## What the task asks
In the material below, find each line holding the string "picture" and copy it.

## Recorded data
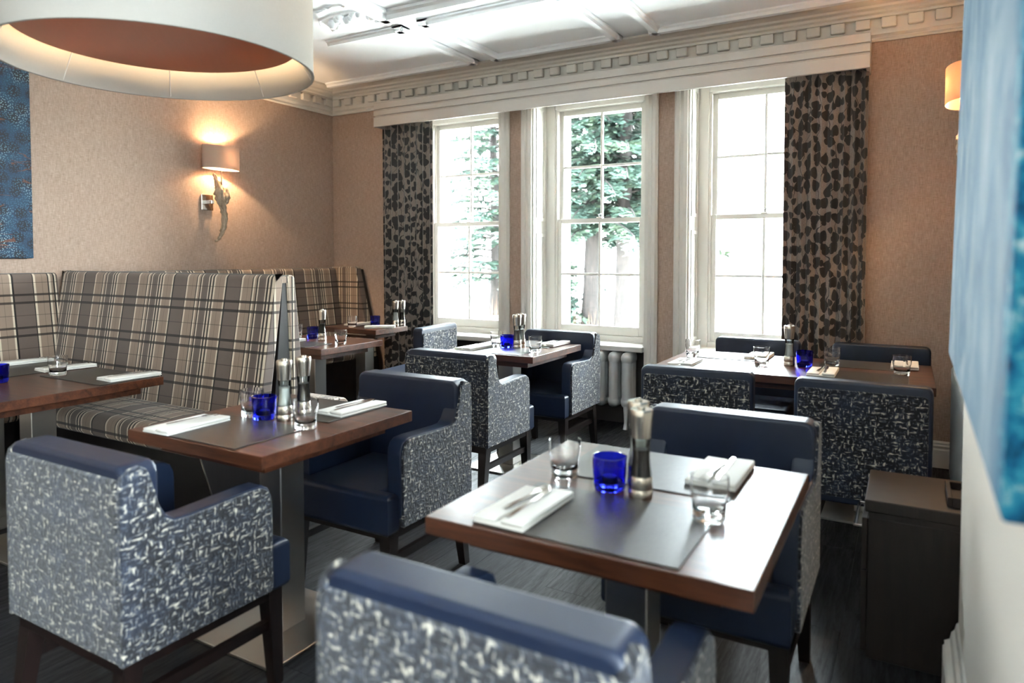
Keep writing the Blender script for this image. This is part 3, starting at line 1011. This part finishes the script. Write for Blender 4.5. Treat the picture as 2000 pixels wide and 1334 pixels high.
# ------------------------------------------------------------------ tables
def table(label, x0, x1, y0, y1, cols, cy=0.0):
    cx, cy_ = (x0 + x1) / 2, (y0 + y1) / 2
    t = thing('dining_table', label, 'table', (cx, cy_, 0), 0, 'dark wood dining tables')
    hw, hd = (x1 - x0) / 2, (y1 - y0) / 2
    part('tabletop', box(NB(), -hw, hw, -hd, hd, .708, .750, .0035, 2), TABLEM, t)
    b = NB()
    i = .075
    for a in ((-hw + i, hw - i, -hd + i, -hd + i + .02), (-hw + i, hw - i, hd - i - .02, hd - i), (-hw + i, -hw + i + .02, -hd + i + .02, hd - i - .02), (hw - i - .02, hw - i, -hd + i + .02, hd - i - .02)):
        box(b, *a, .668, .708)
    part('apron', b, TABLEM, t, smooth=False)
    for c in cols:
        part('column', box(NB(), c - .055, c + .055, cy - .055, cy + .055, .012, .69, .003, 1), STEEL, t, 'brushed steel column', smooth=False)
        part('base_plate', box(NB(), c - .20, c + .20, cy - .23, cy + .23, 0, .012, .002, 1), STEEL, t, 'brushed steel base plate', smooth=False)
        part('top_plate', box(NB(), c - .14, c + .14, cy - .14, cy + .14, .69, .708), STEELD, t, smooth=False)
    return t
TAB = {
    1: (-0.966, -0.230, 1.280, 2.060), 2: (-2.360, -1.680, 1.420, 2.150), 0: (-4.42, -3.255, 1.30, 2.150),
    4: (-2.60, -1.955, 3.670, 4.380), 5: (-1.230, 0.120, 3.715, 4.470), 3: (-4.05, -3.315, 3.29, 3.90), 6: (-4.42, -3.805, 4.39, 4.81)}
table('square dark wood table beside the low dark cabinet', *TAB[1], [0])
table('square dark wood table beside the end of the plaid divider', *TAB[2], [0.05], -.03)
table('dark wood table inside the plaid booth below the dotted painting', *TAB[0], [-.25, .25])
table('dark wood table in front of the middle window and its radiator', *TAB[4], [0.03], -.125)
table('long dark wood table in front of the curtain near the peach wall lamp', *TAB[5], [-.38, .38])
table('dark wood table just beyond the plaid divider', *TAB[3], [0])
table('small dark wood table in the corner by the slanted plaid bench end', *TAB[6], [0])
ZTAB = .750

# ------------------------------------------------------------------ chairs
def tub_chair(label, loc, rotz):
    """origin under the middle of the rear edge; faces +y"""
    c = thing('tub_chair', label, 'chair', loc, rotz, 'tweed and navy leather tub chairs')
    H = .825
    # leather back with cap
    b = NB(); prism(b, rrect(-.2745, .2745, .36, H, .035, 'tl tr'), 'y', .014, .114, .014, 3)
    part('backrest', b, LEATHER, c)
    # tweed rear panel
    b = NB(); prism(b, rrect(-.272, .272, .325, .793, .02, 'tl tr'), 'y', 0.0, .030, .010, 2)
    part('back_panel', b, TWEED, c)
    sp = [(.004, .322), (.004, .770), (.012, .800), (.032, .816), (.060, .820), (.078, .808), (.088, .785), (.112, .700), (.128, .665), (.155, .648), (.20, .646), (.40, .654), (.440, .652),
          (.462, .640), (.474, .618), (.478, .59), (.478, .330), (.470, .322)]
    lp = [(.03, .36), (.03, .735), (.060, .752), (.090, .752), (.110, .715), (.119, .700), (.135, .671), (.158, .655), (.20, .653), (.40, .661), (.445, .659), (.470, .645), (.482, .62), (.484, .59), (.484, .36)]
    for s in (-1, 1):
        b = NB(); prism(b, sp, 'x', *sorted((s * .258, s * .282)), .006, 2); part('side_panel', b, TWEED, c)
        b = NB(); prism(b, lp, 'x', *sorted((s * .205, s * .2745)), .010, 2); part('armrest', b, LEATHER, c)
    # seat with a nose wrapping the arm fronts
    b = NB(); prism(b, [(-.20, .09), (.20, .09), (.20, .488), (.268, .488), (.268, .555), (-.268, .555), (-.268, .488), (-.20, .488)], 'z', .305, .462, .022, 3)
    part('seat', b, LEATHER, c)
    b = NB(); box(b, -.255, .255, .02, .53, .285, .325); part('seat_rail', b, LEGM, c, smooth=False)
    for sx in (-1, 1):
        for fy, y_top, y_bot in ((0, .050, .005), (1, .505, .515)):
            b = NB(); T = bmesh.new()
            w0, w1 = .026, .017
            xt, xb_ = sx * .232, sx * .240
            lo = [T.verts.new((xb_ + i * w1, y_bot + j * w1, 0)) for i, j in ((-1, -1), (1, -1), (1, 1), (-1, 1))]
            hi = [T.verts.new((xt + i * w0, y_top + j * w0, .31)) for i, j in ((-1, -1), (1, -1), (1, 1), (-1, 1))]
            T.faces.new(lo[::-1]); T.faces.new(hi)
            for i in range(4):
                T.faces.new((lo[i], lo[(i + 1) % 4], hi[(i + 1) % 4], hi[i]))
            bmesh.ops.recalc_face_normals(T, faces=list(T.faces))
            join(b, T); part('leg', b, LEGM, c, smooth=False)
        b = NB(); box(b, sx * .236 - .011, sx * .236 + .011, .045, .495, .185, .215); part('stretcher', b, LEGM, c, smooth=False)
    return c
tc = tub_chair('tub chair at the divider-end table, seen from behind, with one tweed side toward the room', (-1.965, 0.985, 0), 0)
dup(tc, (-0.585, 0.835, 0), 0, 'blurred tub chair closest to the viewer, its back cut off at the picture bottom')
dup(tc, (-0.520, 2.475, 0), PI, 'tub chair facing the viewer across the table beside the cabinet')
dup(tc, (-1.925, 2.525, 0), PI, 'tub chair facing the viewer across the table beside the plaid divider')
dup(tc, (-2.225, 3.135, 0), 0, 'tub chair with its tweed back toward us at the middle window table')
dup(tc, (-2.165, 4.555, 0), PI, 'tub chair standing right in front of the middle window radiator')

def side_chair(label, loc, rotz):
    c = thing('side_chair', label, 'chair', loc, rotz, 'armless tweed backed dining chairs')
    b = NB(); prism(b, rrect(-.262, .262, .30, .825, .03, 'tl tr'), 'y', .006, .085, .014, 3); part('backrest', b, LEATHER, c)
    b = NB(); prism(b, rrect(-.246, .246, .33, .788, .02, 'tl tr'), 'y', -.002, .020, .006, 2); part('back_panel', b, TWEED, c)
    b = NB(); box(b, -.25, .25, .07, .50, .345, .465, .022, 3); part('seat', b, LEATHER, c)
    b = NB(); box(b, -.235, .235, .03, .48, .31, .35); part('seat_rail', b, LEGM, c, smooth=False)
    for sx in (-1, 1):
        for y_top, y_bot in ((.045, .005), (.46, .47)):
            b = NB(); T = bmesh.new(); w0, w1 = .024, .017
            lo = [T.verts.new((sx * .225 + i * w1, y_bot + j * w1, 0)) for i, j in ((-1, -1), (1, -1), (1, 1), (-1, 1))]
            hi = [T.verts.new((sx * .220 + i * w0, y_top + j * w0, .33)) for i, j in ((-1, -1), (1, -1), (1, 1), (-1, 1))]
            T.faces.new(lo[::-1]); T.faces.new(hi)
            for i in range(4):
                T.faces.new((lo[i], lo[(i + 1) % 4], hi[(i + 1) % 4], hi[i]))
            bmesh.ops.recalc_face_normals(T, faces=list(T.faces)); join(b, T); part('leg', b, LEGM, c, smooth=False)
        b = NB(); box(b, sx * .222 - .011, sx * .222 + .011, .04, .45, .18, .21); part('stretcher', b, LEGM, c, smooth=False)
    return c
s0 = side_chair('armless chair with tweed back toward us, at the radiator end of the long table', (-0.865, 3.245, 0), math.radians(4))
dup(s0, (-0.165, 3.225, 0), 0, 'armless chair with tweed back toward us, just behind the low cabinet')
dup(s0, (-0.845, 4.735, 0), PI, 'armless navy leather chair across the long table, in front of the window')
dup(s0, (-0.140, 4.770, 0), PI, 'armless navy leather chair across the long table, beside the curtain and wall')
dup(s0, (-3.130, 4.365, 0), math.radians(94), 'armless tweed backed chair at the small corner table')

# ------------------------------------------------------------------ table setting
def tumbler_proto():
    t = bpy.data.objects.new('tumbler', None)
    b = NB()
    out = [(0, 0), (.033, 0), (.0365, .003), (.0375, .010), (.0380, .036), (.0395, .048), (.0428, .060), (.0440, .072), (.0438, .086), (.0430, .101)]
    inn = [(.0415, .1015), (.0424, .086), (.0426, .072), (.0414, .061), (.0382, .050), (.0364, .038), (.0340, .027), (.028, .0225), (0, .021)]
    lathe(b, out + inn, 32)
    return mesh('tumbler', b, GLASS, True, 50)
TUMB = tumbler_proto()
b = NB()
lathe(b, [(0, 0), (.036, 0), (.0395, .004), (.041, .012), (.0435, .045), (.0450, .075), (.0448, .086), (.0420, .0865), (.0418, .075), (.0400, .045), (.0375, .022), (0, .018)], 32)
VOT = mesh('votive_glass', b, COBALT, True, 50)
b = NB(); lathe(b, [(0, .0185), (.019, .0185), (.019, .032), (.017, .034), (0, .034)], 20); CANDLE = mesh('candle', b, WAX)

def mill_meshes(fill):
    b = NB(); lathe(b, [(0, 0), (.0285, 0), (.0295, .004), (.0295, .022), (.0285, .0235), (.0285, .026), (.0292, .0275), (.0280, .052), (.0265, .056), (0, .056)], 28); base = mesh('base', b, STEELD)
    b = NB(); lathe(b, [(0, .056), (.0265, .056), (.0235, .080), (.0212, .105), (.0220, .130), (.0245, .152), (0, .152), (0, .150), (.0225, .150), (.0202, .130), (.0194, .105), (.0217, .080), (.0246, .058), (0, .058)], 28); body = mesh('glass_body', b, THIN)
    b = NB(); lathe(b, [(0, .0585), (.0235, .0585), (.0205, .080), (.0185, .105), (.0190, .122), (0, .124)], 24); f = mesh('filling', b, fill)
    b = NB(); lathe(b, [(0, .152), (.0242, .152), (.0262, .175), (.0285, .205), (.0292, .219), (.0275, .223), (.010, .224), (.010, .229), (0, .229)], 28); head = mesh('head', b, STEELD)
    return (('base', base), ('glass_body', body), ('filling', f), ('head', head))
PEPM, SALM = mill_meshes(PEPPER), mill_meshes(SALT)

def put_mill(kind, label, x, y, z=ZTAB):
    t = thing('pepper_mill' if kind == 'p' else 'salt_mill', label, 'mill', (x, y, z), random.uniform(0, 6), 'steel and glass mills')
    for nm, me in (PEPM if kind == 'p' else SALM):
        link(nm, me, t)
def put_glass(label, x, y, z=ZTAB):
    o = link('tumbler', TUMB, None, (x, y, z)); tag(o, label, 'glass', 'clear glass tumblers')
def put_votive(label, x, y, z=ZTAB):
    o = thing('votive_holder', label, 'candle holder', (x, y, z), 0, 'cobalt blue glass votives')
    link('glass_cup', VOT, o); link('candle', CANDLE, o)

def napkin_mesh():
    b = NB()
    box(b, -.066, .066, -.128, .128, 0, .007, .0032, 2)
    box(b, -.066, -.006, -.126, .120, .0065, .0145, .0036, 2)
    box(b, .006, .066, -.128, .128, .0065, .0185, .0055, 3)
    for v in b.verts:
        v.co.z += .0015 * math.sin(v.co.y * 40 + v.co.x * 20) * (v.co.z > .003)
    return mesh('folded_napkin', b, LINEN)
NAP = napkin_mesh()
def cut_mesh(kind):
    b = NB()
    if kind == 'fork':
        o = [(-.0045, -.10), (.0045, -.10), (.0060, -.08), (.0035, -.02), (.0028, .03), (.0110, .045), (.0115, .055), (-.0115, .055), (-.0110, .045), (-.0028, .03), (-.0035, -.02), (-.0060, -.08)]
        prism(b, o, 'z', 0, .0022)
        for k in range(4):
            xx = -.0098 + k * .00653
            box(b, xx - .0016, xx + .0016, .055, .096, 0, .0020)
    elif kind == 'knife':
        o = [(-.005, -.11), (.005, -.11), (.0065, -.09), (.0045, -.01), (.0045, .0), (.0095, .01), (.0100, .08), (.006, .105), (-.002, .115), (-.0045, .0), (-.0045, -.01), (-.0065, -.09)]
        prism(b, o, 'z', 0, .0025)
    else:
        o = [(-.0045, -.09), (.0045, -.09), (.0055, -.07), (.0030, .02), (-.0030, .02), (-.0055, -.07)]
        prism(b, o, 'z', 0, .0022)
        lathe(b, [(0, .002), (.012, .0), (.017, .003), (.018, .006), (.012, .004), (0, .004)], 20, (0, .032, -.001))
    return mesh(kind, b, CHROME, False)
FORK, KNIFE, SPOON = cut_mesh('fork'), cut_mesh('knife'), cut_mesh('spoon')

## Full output
Keep writing the Blender script for this image. This is part 3, starting at line 1011. This part finishes the script. Write for Blender 4.5. Treat the picture as 2000 pixels wide and 1334 pixels high.
dup(tc, (-0.585, 0.835, 0), 0, 'blurred tub chair closest to the viewer, its back cut off at the picture bottom')